▸ **Required task**: Identify the lines that contain the word "scene" and copy each one.
_ _ _
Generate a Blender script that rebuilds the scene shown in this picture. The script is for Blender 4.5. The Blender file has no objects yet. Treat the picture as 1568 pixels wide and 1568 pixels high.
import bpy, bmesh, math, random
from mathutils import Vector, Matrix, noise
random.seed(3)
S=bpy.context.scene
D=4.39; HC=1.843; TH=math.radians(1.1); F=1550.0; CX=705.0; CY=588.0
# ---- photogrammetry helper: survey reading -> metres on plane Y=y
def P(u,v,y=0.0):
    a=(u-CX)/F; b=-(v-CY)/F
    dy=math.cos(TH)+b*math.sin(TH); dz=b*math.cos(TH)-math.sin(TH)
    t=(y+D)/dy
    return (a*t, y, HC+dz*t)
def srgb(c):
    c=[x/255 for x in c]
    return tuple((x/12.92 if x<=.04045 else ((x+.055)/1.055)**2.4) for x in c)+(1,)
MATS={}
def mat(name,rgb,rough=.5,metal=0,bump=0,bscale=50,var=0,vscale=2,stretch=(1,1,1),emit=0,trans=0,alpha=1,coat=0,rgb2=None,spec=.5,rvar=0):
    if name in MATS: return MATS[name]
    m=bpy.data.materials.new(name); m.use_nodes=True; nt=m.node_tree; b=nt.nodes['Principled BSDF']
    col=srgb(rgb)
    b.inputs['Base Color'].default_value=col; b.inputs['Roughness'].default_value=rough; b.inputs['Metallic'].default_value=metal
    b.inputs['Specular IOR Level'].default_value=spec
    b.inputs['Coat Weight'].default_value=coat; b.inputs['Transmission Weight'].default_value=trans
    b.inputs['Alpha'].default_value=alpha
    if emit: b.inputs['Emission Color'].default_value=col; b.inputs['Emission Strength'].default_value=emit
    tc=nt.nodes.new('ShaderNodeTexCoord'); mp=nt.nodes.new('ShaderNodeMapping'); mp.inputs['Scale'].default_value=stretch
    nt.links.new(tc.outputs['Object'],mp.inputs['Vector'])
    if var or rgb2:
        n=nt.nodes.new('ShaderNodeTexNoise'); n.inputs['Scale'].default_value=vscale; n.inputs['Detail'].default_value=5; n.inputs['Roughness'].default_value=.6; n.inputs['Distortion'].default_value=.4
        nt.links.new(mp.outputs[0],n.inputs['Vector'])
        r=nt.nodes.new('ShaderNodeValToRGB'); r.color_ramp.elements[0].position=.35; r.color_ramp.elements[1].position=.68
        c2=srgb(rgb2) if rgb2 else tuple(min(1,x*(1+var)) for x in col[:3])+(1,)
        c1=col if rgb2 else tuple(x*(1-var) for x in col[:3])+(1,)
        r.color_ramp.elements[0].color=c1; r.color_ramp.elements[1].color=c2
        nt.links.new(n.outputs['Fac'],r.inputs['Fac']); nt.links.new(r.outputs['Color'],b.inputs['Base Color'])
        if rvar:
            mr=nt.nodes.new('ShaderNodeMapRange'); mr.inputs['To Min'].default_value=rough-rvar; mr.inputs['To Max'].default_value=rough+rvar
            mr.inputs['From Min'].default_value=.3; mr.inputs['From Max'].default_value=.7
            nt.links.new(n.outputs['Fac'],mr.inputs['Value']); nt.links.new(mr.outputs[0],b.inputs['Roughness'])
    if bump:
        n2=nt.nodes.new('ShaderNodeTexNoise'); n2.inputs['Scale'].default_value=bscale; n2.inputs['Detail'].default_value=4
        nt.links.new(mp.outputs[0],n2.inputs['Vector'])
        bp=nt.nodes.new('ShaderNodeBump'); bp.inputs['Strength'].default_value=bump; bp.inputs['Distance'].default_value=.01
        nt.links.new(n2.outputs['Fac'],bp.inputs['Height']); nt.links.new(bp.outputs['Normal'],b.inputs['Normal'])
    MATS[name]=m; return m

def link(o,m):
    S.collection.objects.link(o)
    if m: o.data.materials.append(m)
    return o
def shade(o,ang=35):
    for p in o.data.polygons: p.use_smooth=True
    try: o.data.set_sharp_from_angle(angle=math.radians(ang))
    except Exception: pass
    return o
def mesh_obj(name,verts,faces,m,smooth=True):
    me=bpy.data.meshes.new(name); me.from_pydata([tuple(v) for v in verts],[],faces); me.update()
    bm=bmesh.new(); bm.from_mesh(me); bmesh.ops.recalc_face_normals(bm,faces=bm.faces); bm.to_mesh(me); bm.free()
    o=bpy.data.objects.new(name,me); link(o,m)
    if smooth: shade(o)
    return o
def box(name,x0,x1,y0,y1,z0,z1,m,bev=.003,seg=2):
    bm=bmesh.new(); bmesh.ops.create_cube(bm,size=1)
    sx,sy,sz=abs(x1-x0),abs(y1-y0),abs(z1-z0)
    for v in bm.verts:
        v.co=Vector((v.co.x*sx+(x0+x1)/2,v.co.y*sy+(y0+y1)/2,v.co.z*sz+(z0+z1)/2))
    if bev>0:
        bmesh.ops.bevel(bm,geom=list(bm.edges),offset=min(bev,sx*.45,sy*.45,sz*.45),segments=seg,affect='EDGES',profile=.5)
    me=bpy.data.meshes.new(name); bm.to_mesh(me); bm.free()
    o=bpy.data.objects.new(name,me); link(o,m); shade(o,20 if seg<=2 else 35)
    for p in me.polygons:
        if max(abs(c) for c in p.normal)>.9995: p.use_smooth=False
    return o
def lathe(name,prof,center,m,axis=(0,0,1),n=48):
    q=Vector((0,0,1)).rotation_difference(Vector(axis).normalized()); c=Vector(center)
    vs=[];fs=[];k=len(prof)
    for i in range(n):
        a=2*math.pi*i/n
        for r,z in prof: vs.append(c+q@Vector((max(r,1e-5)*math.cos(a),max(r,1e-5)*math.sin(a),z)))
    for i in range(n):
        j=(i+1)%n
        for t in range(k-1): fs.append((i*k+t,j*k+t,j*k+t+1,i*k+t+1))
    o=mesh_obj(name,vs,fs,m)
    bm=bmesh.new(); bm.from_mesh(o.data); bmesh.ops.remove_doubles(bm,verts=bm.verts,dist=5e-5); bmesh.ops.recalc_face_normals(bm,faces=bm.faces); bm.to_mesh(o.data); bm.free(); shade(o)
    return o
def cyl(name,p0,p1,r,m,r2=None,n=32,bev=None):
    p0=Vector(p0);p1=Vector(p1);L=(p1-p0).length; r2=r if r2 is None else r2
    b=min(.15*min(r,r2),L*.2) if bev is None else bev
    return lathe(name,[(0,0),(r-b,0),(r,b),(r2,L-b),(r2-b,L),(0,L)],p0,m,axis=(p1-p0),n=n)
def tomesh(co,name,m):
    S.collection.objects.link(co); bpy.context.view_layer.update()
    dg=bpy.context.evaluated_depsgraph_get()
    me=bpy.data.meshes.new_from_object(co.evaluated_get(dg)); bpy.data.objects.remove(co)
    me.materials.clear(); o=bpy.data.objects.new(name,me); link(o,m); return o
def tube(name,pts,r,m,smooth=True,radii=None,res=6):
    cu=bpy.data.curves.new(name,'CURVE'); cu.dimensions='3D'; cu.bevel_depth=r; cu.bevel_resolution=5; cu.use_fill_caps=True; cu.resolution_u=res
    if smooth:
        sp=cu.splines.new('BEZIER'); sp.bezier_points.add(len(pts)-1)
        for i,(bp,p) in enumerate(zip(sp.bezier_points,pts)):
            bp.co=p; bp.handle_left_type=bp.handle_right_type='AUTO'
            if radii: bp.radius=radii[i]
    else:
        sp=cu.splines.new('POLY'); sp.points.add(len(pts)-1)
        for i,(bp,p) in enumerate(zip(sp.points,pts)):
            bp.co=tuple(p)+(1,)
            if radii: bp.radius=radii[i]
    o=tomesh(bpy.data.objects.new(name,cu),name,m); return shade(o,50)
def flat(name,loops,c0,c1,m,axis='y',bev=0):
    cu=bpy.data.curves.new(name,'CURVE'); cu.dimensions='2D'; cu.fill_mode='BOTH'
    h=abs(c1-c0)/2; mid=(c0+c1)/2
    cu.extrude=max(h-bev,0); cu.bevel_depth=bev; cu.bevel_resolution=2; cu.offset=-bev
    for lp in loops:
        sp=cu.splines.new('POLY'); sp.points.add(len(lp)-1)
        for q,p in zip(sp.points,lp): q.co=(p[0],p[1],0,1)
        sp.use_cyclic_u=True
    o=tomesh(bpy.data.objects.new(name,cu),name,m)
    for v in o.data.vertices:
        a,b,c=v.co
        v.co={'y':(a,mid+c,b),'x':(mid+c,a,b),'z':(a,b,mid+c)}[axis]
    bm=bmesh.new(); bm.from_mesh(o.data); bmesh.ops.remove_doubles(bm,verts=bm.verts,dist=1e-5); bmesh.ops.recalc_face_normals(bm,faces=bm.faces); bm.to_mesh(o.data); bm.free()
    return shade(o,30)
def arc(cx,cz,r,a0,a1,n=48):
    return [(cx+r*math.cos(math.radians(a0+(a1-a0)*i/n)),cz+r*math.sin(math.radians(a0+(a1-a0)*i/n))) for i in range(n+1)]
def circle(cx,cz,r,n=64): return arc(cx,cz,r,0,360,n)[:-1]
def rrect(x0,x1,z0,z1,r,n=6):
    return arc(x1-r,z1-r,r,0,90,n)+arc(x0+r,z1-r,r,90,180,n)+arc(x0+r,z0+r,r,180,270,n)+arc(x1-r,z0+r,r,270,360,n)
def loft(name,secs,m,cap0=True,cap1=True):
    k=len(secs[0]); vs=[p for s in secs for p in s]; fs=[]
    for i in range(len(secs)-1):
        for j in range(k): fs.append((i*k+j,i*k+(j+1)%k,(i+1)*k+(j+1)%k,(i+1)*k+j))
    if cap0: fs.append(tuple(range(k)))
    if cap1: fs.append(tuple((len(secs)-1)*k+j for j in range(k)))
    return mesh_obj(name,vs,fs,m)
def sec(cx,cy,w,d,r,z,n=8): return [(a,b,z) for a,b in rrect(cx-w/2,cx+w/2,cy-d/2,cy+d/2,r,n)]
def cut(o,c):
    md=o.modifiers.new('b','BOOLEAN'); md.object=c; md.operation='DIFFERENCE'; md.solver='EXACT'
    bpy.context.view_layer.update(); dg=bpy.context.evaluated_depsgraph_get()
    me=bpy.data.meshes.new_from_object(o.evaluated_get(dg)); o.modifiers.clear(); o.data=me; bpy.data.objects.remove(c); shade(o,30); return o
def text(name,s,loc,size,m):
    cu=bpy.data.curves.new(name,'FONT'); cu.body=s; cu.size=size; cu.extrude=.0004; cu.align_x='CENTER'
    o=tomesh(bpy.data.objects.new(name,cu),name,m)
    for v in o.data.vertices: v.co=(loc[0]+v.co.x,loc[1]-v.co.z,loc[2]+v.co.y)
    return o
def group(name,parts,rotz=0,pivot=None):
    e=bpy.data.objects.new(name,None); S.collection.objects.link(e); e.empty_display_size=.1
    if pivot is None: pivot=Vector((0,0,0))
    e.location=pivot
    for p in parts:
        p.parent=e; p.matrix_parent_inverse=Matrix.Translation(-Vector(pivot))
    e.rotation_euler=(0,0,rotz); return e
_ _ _
▸ **Exercise response**:
Generate a Blender script that rebuilds the scene shown in this picture. The script is for Blender 4.5. The Blender file has no objects yet. Treat the picture as 1568 pixels wide and 1568 pixels high.
S=bpy.context.scene